For its second year, the festival’s mission statement was a little more muddled. Now set across two days, the first welcomed dance and techno heavyweights, while acts closer to the punk rock of last year played on the Saturday. This new programme, teamed with teething problems leading to delays and one stage being out of action for most of the weekend, meant it took time to settle into Wide Awake’s new identity.

“I’m so happy they approved my visa!” Peruvian DJ Sofia Kourtesis beamed during her Friday set of jubilant beats, while dance stalwarts Caribou and dynamic UK duo Overmono also proved highlights. Complete with a dazzling laser show, Bicep then showed their headliner credentials, gliding effortlessly through a set filled with thumping bass and otherworldly visuals.

With an entirely different clientele in attendance, Saturday’s rockier line-up began with North London’s Sorry, who interpolated lyrics from Louis Armstrong and Tears For Fears’ Mad World into their dark and untraditional post-punk. Later, Aussies Amyl & The Sniffers brought snotty punk anthems while ‘00s indie survivors The Horrors lived up to their chameleonic reputation, travelling from sludgy metal (Against The Blade) to euphoric trance (Something To Remember Me By).

The biggest crowd of the weekend, though, was reserved for Yard Act, possibly Britain’s brightest new hope in the punk world. Sardonic frontman James Smith lands somewhere between Jarvis Cocker and John Cooper Clarke and he led his excellent band through a set of wiry post-punk accompanied by razor-sharp social commentary.

Despite the drastically different feels to both days, it was when dance and rock overlapped that Wide Awake as a whole began to make sense.
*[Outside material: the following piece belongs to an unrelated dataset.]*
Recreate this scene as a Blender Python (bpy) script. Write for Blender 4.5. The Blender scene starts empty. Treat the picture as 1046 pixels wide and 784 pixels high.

The cross-pollination of the two genres is creating some of the most interesting and cutting-edge music around at the moment, and in Friday sets from London’s PVA and Yorkshire’s Working Men’s Club, fierce techno beats rubbed up against punk elements with no care for traditional genre boundaries. It was Bristol’s SCALPING that toed this line most thrillingly though. The band’s music is as intense and bludgeoning as their name, mixing techno beats and metal guitars, and they turned half the tent into a mosh pit, the other half a dancefloor.

After a weekend that shone when boundaries melted away and genres collided, it was fitting to end the festival with Primal Scream playing their 1991 classic Screamadelica, one of the defining examples of rock and dance merging. Backed by a troupe of choral backing singers, Bobby Gillespie was on exhilarating form, with Movin’ On Up and Loaded soundtracking a blissful send-off for a festival that, after a few issues, ended up finding its place.